The more responsible coverage has at least kept in perspective the relatively innocuous contamination of Charlatan (Speightstown) and Gamine (Into Mischief). But some have been unable to resist the narrative combining this episode with the peculiar treatment of Justify (Scat Daddy), after his positive test on the way to a Triple Crown; the welfare traumas, last year, of Baffert’s otherwise paradisal home track, Santa Anita; and the federal indictments this spring against trainers Jason Servis and Jorge Navarro, among others.

It was Servis, of course, who supervised the career of Maximum Security until that scandal broke–in a fashion that always seemed unorthodox, even before the lurid doubts introduced by his arrest. How long ago it seems, now, since that sultry evening when, after a prolonged delay for the heat wave, Maximum Security denied Baffert’s Mucho Gusto (Mucho Macho Man) in the GI TVG.com Haskell. One way or another it has been a wild ride all the way through, for this horse, and this Del Mar fiasco will barely warrant a footnote in his biography.

Much like Maximum Security, I’m sure all of us must be sharing the same yearning: for what we now know to value as that most extraordinary of privileges, a regular day at the races. As it is, Mike Smith has been locked out of Saratoga (know the feeling, brother) by taking the mount on Authentic (Into Mischief) in a still more surreal Haskell this time round.

Smith will be hoping that the horse makes that a price worth paying, albeit the most obvious value of this race–in pitching together the respective runners-up from the GI Runhappy Santa Anita Derby and GI Belmont S. (presented by NYRA Bets)–is to integrate the form of the crop’s standout colt on either coast.

In his own right, Authentic (what a name for a “Sham” winner!) is certainly at something of a crossroads. The way he goes about his task should settle the questions left open by his first defeat, where he broke a step slow; was kept fairly wide; and for the first time, never made the lead at any call. In view of his idle month, at the height of the lockdown, Authentic could yet prove that he wasn’t simply revealing the kind of low fuel reserves we’ve seen in other brilliantly fast sons of his sire. Don’t forget how green he looked in his first races, almost colliding with the rail even as he cruised clear on his stakes debut. He remains perfectly entitled to turn one small step back into two big steps forward.

Many of us, of course, are hoping that the single most pertinent factor in his defeat will simply turn out to have been the presence, in Honor A.P. (Honor Code), of the classiest colt of the crop. For now, Authentic’s connections appear to be keeping the faith. That looks significant, as the Derby trail extends so much deeper into the calendar this year that his perseverance is already costing key opportunities round a single turn. (He’s hardly going to be bounced out for the GI Allen Jerkens now.) With his future at Spendthrift in mind, however, maybe the idea is just to get his Grade I nailed in the Haskell, and then see how his world looks after that.
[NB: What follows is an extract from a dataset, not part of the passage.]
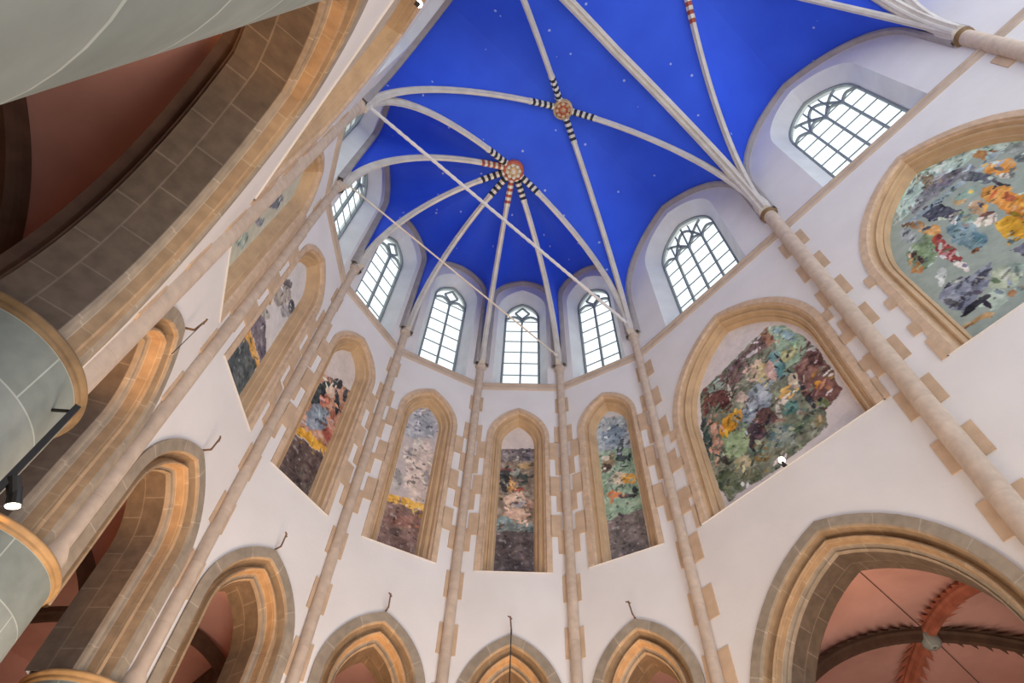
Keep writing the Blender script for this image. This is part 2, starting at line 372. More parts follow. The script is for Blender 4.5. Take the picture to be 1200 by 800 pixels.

If this field lacks depth, it does set up a potential pincer movement on the favorite: the seasoned Ny Traffic (Cross Traffic) can be counted on to press pretty unsparingly, having seen off all bar the stellar Maxfield (Street Sense) last time, while progressive Dr Post (Quality Road) will punish any reckless competition up front by drawing on his stamina.

After all, one thing that won’t change in a September Derby is the perennial equilibrium challenge between the speed horses and the closers. Will that be tilted one way or another, by more mature horses? You could argue that the speed will hold up better, driven by stronger horses. On the other hand, it could be that the speed in May tends to be a function of a more general precocity. Perhaps a 20-runner stampede through 10 furlongs will this time favor the traditional Belmont type. So Dr Post could yet enter the equation, even if he can’t quite run down Authentic this time.

So, too, could Mystic Guide (Ghostzapper). Some people sound ready to give up on this guy after he could only manage third in the GIII Peter Pan S. Thursday, but only a very talented horse would have made that kind of dynamic move from where he was mid-race. Runner-up Caracaro (Uncle Mo), who was making his first start in six months and only his third overall, would also merit a rematch with Country Grammer (Tonalist) in the GI Runhappy Travers S. But then if Country Grammer has really hit the Classic seam in what is a copper-bottomed Classic pedigree, nobody should presume the limits of his own progress.

Still plenty of delicious uncertainty, then, for all that we appear to have a standard-bearer on either coast. Just the last two weekends, after all, have volunteered legitimate new forces in Art Collector (Bernardini) and Uncle Chuck (Uncle Mo). Now we’ll finally get the two coasts together, and find out whether one can maintain social distance from the other through the Monmouth stretch. If not, let’s just hope that everyone has remembered to wash their hands.